Did she triumph? She did not. But Lister's "virginal beauty and freshness" were enchant-ing enough to have made her a star overnight. The Play Pictorial featured her lovely features on four successive pages.

Her vanity however did not and never would extend to even a cuttings book. After Music in the Air she spent four years in films (including several for John Baxter, Birds of a Feather, Sunshine Ahead, and The Girl in the Crowd); but at the same time began a branch of her career which was to mean a great deal to her - that of principal boy in pantomime. Friendly, forthright, trustworthy, she had the "go", the dash - and svelte figure - to make a star principal boy.

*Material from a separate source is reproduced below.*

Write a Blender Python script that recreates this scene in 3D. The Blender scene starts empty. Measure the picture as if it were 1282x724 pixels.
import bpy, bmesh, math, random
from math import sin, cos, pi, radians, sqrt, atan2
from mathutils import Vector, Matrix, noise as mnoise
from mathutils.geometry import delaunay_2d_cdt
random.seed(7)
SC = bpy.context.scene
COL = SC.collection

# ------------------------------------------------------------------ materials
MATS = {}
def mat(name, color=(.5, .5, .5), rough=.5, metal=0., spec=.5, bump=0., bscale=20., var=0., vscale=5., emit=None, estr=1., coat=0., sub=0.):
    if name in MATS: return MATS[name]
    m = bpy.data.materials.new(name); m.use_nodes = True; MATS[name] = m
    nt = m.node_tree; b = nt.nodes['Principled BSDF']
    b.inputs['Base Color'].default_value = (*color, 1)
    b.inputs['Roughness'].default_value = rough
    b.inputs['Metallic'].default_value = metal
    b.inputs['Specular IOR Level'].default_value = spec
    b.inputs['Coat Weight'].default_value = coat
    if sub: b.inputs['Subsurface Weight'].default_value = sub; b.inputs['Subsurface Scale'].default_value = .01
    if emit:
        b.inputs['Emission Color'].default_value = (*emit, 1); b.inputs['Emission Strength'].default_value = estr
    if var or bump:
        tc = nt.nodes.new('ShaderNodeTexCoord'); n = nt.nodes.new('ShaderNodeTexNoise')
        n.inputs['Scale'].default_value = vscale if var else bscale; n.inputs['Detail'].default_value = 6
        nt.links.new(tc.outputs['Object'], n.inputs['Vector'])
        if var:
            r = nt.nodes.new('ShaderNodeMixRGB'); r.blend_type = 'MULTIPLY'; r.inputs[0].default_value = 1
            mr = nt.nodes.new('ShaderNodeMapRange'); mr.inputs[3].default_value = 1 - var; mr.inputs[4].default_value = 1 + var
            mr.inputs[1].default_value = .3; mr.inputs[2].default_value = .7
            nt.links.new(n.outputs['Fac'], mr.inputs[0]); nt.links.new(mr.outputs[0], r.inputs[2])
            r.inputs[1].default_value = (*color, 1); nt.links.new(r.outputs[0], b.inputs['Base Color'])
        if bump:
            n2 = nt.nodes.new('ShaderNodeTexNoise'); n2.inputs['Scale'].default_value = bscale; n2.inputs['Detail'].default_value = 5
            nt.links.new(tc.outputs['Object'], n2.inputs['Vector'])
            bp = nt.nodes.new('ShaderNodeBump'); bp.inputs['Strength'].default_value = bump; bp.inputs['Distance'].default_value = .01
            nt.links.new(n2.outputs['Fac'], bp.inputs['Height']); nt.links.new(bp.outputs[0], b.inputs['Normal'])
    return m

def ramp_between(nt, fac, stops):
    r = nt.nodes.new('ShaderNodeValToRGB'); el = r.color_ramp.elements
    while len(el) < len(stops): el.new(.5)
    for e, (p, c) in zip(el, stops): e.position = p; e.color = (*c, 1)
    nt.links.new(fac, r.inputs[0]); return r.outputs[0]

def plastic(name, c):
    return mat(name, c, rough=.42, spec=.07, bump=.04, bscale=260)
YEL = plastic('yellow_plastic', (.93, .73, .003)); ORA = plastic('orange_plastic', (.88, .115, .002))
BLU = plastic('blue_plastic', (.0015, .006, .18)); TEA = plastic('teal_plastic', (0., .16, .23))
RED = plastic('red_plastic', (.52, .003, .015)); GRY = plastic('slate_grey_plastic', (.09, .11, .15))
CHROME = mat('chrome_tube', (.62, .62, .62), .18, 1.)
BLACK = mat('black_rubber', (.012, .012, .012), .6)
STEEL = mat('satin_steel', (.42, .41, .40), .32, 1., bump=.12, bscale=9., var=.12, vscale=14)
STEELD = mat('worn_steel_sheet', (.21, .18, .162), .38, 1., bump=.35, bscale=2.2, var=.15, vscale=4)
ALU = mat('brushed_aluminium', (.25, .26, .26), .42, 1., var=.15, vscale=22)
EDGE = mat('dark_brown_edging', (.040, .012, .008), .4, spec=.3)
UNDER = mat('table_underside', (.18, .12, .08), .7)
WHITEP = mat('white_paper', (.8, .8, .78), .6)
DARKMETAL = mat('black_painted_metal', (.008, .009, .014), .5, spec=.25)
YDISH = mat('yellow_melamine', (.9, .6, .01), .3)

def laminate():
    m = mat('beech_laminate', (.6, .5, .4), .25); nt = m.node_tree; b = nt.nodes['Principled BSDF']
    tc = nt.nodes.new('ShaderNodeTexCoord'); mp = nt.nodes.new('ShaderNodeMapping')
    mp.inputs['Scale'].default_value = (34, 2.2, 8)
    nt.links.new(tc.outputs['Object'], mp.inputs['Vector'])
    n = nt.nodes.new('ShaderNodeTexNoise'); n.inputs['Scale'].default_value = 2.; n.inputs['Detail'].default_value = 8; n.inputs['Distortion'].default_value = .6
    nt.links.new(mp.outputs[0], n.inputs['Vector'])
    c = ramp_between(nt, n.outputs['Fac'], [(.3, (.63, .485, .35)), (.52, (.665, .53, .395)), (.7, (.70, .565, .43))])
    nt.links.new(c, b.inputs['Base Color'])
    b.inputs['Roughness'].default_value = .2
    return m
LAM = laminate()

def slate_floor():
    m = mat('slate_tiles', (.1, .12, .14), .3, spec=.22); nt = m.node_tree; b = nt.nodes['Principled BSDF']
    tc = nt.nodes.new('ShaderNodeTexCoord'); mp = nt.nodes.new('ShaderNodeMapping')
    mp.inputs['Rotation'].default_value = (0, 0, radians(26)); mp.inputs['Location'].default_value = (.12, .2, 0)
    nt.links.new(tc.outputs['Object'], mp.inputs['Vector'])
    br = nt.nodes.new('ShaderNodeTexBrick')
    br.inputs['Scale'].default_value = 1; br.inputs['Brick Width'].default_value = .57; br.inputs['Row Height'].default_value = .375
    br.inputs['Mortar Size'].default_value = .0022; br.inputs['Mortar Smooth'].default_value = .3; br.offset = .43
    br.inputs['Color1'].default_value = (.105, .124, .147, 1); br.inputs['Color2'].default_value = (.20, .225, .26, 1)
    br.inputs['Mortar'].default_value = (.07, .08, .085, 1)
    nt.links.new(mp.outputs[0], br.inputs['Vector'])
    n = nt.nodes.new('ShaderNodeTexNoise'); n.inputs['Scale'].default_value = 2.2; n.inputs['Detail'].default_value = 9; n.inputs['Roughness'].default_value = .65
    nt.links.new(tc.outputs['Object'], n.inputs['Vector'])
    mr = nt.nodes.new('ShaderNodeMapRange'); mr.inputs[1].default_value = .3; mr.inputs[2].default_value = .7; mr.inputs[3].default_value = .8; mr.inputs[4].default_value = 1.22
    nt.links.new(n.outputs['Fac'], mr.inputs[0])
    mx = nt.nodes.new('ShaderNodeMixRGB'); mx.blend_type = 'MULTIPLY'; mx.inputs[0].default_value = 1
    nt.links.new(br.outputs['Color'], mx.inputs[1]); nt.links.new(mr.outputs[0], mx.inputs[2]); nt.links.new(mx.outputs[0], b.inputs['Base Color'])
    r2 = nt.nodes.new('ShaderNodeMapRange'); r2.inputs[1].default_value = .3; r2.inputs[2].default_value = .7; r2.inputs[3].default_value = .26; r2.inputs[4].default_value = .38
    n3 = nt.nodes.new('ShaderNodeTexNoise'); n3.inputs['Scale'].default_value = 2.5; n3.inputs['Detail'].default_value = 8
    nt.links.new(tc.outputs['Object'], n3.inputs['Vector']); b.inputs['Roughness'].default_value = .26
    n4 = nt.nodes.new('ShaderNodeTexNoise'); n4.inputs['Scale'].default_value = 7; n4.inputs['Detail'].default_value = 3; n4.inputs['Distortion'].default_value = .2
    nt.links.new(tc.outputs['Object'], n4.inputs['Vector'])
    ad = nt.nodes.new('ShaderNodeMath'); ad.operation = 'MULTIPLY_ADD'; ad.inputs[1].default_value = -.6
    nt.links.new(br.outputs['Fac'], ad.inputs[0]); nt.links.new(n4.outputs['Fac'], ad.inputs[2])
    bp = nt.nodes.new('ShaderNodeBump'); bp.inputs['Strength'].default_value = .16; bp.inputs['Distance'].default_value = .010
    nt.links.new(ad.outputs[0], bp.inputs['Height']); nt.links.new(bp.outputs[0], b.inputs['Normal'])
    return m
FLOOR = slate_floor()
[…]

She had the precious gift of seeming always natural. And it was touchingly exemplified in one of the dozen odd films she made in the mid-1930s, George King's Sweeney Todd (1935).

As she nearly falls victim to the eye-rolling Todd Slaughter's attempts to set her on fire, Lister has dressed herself as a barber's apprentice to track down the cockney villain; and while the film creaks her acting in its simple-hearted ease does not.

But the straight actress of the cinema rarely went straight in the theatre. After the wartime revues in Edinburgh and Glasgow of that summer season show, Half-Past Eight, came tours of musical comedies like Sidney Monckton's A Country Girl and Happy Birthday and a West End show with Nervo and Knox and Will Hay, For Crying Out Loud (Stoll 1945).

She also toured in Harold Purcell's musical play The Lisbon Story and The Merry Widow and Bitter Sweet, and did a couple of West End musicals at the old Prince's, now the Shaftesbury (The Nightingale, 1947, and Happy as a King, 1953) and had a long run with Fred Emney and Richard Hearne in Blue for a Boy (His Majesty's, 1950) which brought enough acclaim for Marlene Dietrich as hostess at the Cafe de Paris to introduce her to the cabaret audience.

But the show that should have gone to Lister's head if she had had that kind of head was The King and I (Drury Lane, 1955) when she took over as Anna from Valerie Hobson. If there was anything to be gained from the change of cast, one critic declared, "It was due largely to the performance of Miss Lister" with her "excellent singing voice, warm personality, and sense of humour - and of dignity".

Phyllis Eve Lister, actress: born Brighton 12 December 1913; married first Hugh French (one son; marriage dissolved), second Bernard Hunter; died London 31 January 1997.